Boot the Framework laptop for the first time and let it do memory training and whatnot. Do not connect any devices and let it complain that there’s nothing to boot.
Reboot, still with nothing attached, and spam F2 during boot. You have to do this to get to the EFI shell / system configuration before it tries to boot anything. Disable secure boot. Linuxes have a signed GRUB shim nowadays, or other bits and pieces so they work with secure boot. FreeBSD 14.2 does not, yet.
Now insert the USB stick, reboot, and go through the installer process. It’s a text installer (still, as I still haven’t built FreeBSD support in Calamares) and gets you to a working system in about 5 minutes. Having the wired ethernet helps avoid any trouble here.
Reboot after installation and you can get a text console. All that technology for a late-80s user experience.
Will it run X11?
Yes, but the 14.2-RELEASE Errata point out that DRM kernel modules do not work if you grab the pre-built ones. This was true on March 12th 2025, so:
- Run
pkg
to install the package manager (initially it is a stub) - Run
pkg install git
to install git (this pulls in a surprising amount of other stuff) - Get the system sources (with git)

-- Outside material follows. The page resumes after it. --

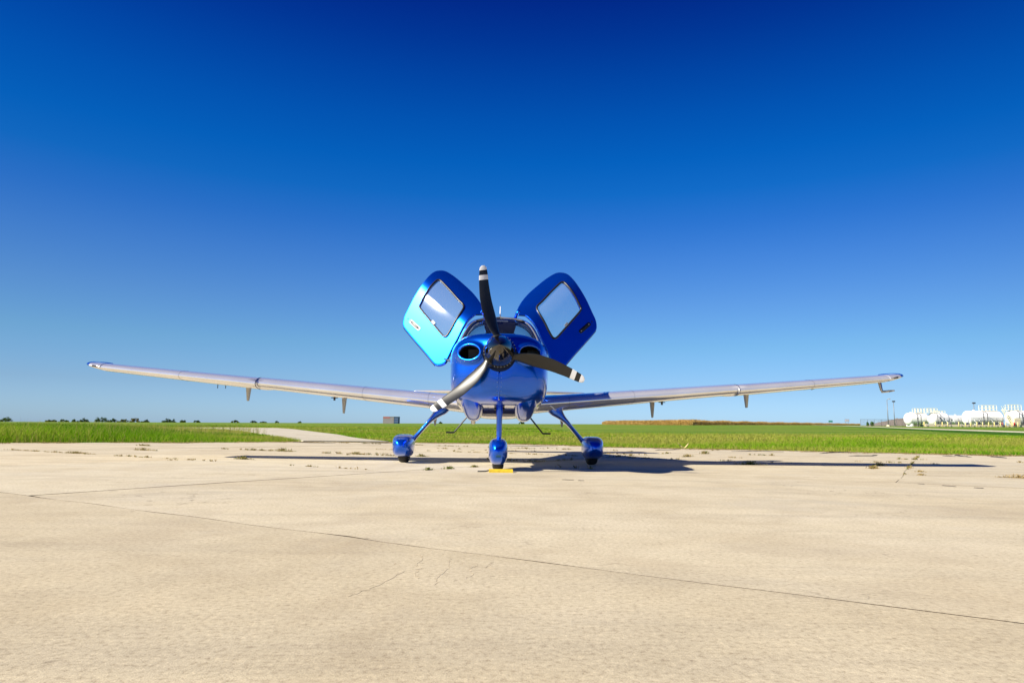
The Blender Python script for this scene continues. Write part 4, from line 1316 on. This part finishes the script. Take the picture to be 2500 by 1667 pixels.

- Rebuild the world and install it
- Get the ports tree (with git)
- Build
graphis/drm-61-kmod
from ports (justmake ; make install
, and the port itself is a real quick build) - Build
graphics/gpu-firmware-amd-kmod
from ports
After that, enable the amdgpu
module in rc.conf
, or load it by hand.
Any old X11 stuff will do, but I suggest installing x11/kde
and x11/sddm
.
Will it run KDE Plasma 6 Wayland?
Hahaha. No. But yes.
KDE Plasma 6 on Wayland in general works. But on this specific machine, with this specific grapics card, Plasma starts, all the processes of a KDE Plasma desktop are running, and the screen displays a single white text-cursor in the upper-left corner.
It’s not this-specific-machine, either, since I have a desktop with Intel CPU and an AMD RX550 video card that behaves the same.
Last time I dug into KWin internals in an attempt to figure this out I ended up with “some part of the OpenGL stack is lying” and then gave up. Now with a fresh laptop that just cries out for a modern desktop, I’m going to try again.